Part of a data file
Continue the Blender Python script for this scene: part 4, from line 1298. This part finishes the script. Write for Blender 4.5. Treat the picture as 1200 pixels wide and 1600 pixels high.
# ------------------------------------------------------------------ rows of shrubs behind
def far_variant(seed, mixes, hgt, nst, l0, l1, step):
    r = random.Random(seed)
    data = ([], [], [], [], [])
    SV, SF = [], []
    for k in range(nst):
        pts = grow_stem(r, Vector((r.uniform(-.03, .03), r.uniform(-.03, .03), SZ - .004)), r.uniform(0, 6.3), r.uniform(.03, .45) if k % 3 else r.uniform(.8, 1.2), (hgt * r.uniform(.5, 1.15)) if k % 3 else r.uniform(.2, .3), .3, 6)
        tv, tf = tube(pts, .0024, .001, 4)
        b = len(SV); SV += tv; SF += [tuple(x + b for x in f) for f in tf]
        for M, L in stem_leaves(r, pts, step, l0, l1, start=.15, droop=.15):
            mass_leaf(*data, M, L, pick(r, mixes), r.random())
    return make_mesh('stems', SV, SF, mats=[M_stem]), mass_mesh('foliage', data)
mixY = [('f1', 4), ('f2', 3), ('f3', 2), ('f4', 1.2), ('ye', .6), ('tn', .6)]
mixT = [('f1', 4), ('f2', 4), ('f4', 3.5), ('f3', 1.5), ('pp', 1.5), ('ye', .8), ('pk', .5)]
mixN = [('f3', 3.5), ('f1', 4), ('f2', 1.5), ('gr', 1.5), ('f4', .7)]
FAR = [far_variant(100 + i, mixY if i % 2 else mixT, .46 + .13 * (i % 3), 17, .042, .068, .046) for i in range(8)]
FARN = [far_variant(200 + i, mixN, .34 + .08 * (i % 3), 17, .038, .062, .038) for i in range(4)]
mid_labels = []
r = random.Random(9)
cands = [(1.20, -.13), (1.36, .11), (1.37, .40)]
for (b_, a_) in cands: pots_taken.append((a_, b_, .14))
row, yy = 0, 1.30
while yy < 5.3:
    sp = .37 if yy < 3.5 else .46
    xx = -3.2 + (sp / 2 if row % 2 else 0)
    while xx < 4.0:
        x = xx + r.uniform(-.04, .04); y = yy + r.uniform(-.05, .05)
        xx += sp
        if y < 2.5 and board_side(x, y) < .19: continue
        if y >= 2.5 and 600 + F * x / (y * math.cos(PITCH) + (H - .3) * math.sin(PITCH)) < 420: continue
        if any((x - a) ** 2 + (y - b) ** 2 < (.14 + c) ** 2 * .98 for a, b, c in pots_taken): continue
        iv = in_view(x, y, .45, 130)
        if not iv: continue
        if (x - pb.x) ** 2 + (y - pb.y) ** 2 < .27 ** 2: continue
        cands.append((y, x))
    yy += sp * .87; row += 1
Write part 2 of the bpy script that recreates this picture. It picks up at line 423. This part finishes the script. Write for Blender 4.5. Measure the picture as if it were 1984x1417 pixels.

• **Problem details**:
Above are some records; repeat all of them exactly.

• **Final answer**:
Continue the Blender Python script for this scene: part 4, from line 1298. This part finishes the script. Write for Blender 4.5. Treat the picture as 1200 pixels wide and 1600 pixels high.
# ------------------------------------------------------------------ rows of shrubs behind
def far_variant(seed, mixes, hgt, nst, l0, l1, step):
    r = random.Random(seed)
    data = ([], [], [], [], [])
    SV, SF = [], []
    for k in range(nst):
        pts = grow_stem(r, Vector((r.uniform(-.03, .03), r.uniform(-.03, .03), SZ - .004)), r.uniform(0, 6.3), r.uniform(.03, .45) if k % 3 else r.uniform(.8, 1.2), (hgt * r.uniform(.5, 1.15)) if k % 3 else r.uniform(.2, .3), .3, 6)
        tv, tf = tube(pts, .0024, .001, 4)
        b = len(SV); SV += tv; SF += [tuple(x + b for x in f) for f in tf]
        for M, L in stem_leaves(r, pts, step, l0, l1, start=.15, droop=.15):
            mass_leaf(*data, M, L, pick(r, mixes), r.random())
    return make_mesh('stems', SV, SF, mats=[M_stem]), mass_mesh('foliage', data)
mixY = [('f1', 4), ('f2', 3), ('f3', 2), ('f4', 1.2), ('ye', .6), ('tn', .6)]
mixT = [('f1', 4), ('f2', 4), ('f4', 3.5), ('f3', 1.5), ('pp', 1.5), ('ye', .8), ('pk', .5)]
mixN = [('f3', 3.5), ('f1', 4), ('f2', 1.5), ('gr', 1.5), ('f4', .7)]
FAR = [far_variant(100 + i, mixY if i % 2 else mixT, .46 + .13 * (i % 3), 17, .042, .068, .046) for i in range(8)]
FARN = [far_variant(200 + i, mixN, .34 + .08 * (i % 3), 17, .038, .062, .038) for i in range(4)]
mid_labels = []
r = random.Random(9)
cands = [(1.20, -.13), (1.36, .11), (1.37, .40)]
for (b_, a_) in cands: pots_taken.append((a_, b_, .14))
row, yy = 0, 1.30
while yy < 5.3:
    sp = .37 if yy < 3.5 else .46
    xx = -3.2 + (sp / 2 if row % 2 else 0)
    while xx < 4.0:
        x = xx + r.uniform(-.04, .04); y = yy + r.uniform(-.05, .05)
        xx += sp
        if y < 2.5 and board_side(x, y) < .19: continue
        if y >= 2.5 and 600 + F * x / (y * math.cos(PITCH) + (H - .3) * math.sin(PITCH)) < 420: continue
        if any((x - a) ** 2 + (y - b) ** 2 < (.14 + c) ** 2 * .98 for a, b, c in pots_taken): continue
        iv = in_view(x, y, .45, 130)
        if not iv: continue
        if (x - pb.x) ** 2 + (y - pb.y) ** 2 < .27 ** 2: continue
        cands.append((y, x))
    yy += sp * .87; row += 1
Write part 2 of the bpy script that recreates this picture. It picks up at line 423. This part finishes the script. Write for Blender 4.5. Measure the picture as if it were 1984x1417 pixels.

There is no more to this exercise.